Advantages of CephFS in AI Applications

• Bandwidth Capability Ceph’s underlying storage engine, compared to other Raft-based distributed storage systems, doesn’t have the double-write problem (AI scenarios involve large writes), thus providing excellent data bandwidth capability.

• Linear Scaling Ceph provides excellent linear scaling capability for both capacity and performance. A single cluster can support tens of thousands of hard drives.

• Stability After all these years, Ceph’s stability is quite reliable. A cluster can sit there for months without management and probably won’t have any problems (of course, don’t mess around with it).

• Maintainability Ceph supports Prometheus, Grafana, and has a web console. Ceph has also developed numerous metrics and tools.

• Functionality Nothing more to say, it’s all about being comprehensive.

• Strong Consistency Provides multi-write capability for the same file.
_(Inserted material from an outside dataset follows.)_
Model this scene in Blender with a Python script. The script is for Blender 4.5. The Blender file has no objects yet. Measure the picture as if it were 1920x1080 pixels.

This might be its biggest feature compared to other distributed file systems on the market, as most file systems only support CTO (close to open semantics). Of course, this strong consistency also brings disadvantages, which we’ll discuss below.

• Supports both kernel and FUSE modes Most other open-source file systems are FUSE-based.

CephFS Disadvantages

• Metadata Consistency Issues & Lock Problems Ceph’s strong consistency may bring serious metadata performance issues. For example: if Client A is currently writing a file (it holds the write buffer cap for this file), and Client B also wants to access this file, then to ensure data consistency, MDS will require Client A to flush all its write buffers to the underlying data pool. If the write buffer data is large, or if the network capability between Client A and backend storage is not particularly good, this flush time may be quite long. During this process, A is always waiting for locks, which is a classic type of metadata performance issue in CephFS. We often see alerts like “fail to lock”.

• MDS Single-threaded Problem MDS processes IO in a single thread, and all metadata requests from clients are first placed in a queue and processed one by one.

• Metadata Scalability Issues Metadata cannot scale linearly. Current newer generation file systems, such as CubeFS, Alibaba’s InitFS, Baidu’s CFS, etc., all have metadata clusters that can scale linearly. Although CephFS can use multiple MDS, the dynamic balancing of multiple MDS doesn’t seem very stable yet. Generally, manual pinning is used, which increases operational complexity.

• High Latency for Small Write IOPS in Data Operations Due to the long chain on the OSD side, as well as locks, including BlueStore single-threaded flush and other reasons, the latency of individual IOs cannot be very low. Of course, in AI scenarios, small write latency is not a very important metric.

• High Difficulty No explanation needed, those who understand will understand.

Possible CephFS Optimizations

• Use multiple MDS
• Try to use cache (MDS cache & OSD cache)
• Deploy MDS and metadata pool OSDs on the same machine
• Consider using lazyio functionality
• Reduce small file operations: preprocess data into formats like TFRecords

Typical AI Storage Systems

Current Status of 3FS

3FS is really hot. Finally, let me briefly describe the current status of 3FS that I know of around me: companies like Ant Group, Xiaohongshu, ByteDance, China Unicom, etc. are all actively preparing environments for real testing.